Battle lines drawn for Americas summit

Ideological picket lines over trade and development are in place ahead of an Americas-wide presidential summit in Argentina.

Chavez-Bush rivalry looks set to take centre stage at the summit

Shopkeepers have boarded up storefronts and residents have fled town as thousands of demonstrators prepared to protest against US President George Bush at the seaside resort of Mar Del Plata.

Bush arrived late on Thursday for the two-day Summit of the Americas but sentiment against him runs high in Argentina due to opposition to the Iraq war and to US backed, free-market policies that many say pushed millions into poverty.

Leftist activists, mostly from Latin America, are holding an alternative Peoples’ Summit and Bush’s main critic in the region, leftist Venezuelan President Hugo Chavez, was due to speak in that forum on Friday.

The war of words between Bush and Chavez over trade and development was expected to take centre stage at the formal summit, where Washington will urge Latin American states to further open their economies.

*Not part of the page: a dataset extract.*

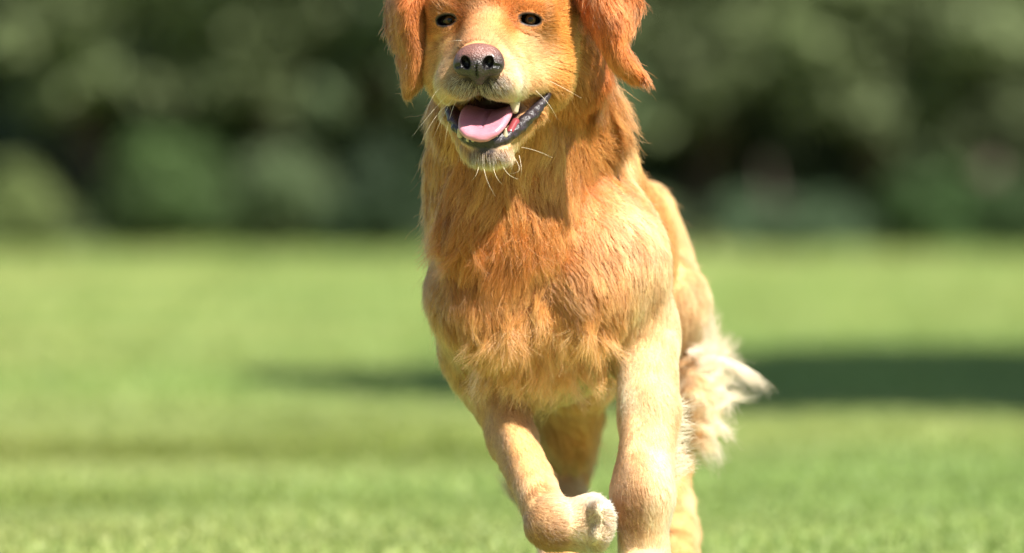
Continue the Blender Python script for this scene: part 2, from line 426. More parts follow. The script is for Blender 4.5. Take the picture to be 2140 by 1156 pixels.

US interests, including Blockbuster video stores and Citibank branches, were covered with corrugated metal shields ahead of protest marches planned early on Friday.

More than 7500 police officers erected a security ring around summit hotels and patrolled the streets and beaches of this normally bustling city of 600,000. Coast guard boats watched the shoreline and air space was restricted. Most schools cancelled classes.

Maradona to lead 

Argentine soccer legend Diego Maradona joined other celebrities late on Thursday aboard a Chavez-sponsored private train headed from Buenos Aires to Mar del Plata, where Maradona will lead a protest march.

Security was tightened ahead of the summit in Argentina
Security was tightened ahead of the summit in Argentina

Security was tightened ahead of 
the summit in Argentina

“It gives me pride to be on this train to repudiate the human trash that is Bush,” Maradona said before approaching the dimly lit platform, where Boca Juniors soccer club fans greeted him with pounding drums and stadium chants.

The train is also shuttling southward with Sarajevo-born director Emir Kusturica and Bolivian presidential front-runner, indigenous leader Evo Morales. Chavez himself was to fly in.

“We are here to share in the fight that starts in the communities and barrios,” said Morales, a fierce Bush critic.

US anti-war activist Cindy Sheehan and other relatives of soldiers killed in Iraq are also expected in town.

Cuba‘s Fidel Castro, the only leader not invited to the summit, sent a delegation of Cuban athletes to the Peoples’ Summit to support his friend Chavez.

Roughly 10,000 demonstrators planned to march some 30 blocks to a stadium where President Chavez planned to give a speech.

He has been Bush’s most vocal critic at the 34-nation summit.

The march’s route was not expected to bring the protesters near the summit site.

Summit agenda

The summit of 34 leaders will concentrate on job creation as the key to long-term prosperity in Latin America, where the $3000 per capita income is less than 10% of the US average.

“It gives me pride to be on this train to repudiate the human trash that is Bush”

Diego Maradona,
Argentine football legend

Washington‘s goal is to convince Latin Americans to “unlock” or further open their economies to boost investment, trade and jobs, said Tom Shannon, US assistant secretary for the Western Hemisphere at the State Department.

A more prickly issue, the US push to restart stalled talks for the Free Trade Area of the Americas (FTAA) in 2006, may not make much progress in the forum due to resistance among Latin America‘s big economies, fearful of the impact on their farm sectors.

While the summit’s leaders agreed ahead of time to focus the two-day meeting on creating jobs and reducing poverty, in recent days their attention has shifted to the FTAA, a deal proposed by Washington that would break down trade barriers from Alaska to the tip of South America.

Chavez, on the other hand, says free trade is being forced on Latin American countries.

He said such a deal would help only the rich and instead has pushed for an anti-FTAA deal based on the socialist ideals of Latin American liberator Simon Bolivar.

FTAA opposition

Chavez has openly supported protesters who have spent all week rallying against free trade.

The Venezuelan leader has promised to “bury” the FTAA.

“We’re going to say ‘No to Bush’ and ‘No to FTAA’,” said Argentine labour leader Juan Gonzalez.

“We don’t have any confidence in anything he might propose here, whatever it is will only prolong hunger, poverty and death in Latin America.”

While Cuba was not invited to the summit, the communist island’s Parliamentary Speaker Ricardo Alarcon showed up in Mar del Plata, anyway.

He mocked the process, saying: “They are going to take a good photo with Bush, have lunch, eat dinner, and gab some more. What is happening over there is a plan that does no good for the people of the Americas.”